-------- DATA EXCERPT --------

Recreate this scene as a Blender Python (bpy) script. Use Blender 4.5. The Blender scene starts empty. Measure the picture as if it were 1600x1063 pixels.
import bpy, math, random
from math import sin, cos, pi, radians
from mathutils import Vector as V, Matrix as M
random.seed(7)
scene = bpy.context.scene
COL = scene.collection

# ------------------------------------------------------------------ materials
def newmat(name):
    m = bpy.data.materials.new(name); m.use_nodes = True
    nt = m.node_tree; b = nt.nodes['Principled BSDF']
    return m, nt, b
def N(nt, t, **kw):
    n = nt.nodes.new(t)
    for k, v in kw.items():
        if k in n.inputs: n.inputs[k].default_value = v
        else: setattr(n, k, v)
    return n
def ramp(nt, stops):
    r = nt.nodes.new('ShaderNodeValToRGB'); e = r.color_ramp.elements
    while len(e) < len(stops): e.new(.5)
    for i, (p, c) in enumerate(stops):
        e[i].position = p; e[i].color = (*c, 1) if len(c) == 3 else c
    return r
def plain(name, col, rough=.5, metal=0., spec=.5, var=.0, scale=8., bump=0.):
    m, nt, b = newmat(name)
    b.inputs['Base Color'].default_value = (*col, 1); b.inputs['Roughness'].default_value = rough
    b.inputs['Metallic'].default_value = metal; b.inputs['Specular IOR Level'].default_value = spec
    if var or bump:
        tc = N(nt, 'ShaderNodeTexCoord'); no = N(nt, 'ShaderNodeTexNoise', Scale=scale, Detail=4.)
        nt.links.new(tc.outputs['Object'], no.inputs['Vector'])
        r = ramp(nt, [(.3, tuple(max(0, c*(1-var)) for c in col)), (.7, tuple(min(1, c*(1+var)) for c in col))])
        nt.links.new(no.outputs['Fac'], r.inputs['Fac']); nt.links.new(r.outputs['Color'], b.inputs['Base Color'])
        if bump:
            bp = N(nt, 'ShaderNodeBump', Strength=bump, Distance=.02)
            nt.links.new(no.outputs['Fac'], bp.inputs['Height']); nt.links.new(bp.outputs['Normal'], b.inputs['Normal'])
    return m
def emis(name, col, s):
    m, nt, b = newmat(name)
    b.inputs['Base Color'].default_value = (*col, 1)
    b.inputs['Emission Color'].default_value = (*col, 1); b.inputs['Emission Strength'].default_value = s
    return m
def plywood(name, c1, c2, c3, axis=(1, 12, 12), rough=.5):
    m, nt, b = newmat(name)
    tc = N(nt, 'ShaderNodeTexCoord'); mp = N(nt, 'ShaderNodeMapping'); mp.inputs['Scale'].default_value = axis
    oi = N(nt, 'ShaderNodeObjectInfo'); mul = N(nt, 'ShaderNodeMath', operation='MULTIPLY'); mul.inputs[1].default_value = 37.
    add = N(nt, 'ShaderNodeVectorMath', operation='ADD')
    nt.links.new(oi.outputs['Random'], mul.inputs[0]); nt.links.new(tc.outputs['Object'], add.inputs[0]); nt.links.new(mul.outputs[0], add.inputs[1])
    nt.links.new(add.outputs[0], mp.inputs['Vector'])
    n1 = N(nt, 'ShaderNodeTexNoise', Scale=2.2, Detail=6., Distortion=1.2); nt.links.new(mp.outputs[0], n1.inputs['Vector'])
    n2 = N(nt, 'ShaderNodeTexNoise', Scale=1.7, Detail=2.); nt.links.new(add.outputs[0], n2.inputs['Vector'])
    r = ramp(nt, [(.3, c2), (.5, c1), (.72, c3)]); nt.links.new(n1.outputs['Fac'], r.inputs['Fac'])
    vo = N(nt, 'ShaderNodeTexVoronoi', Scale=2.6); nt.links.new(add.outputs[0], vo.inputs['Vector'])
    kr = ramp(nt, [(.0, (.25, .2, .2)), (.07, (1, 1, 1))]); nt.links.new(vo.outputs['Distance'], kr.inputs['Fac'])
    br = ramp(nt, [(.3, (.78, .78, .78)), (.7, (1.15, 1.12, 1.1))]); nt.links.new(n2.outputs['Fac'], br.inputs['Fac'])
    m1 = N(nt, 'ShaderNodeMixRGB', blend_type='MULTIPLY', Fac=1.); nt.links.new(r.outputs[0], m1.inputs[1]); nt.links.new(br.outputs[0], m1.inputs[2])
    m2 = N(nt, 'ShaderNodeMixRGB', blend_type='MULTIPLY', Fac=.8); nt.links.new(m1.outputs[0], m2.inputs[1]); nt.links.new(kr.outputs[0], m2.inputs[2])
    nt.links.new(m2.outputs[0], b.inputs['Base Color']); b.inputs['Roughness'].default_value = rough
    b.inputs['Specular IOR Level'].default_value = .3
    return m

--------

(TASK GOAL):
Copy out only the lines running from the beginning of the data to the line with "COL = scene.collection", both ends included.

(RESULT OF THE EXERCISE):
Recreate this scene as a Blender Python (bpy) script. Use Blender 4.5. The Blender scene starts empty. Measure the picture as if it were 1600x1063 pixels.
import bpy, math, random
from math import sin, cos, pi, radians
from mathutils import Vector as V, Matrix as M
random.seed(7)
scene = bpy.context.scene
COL = scene.collection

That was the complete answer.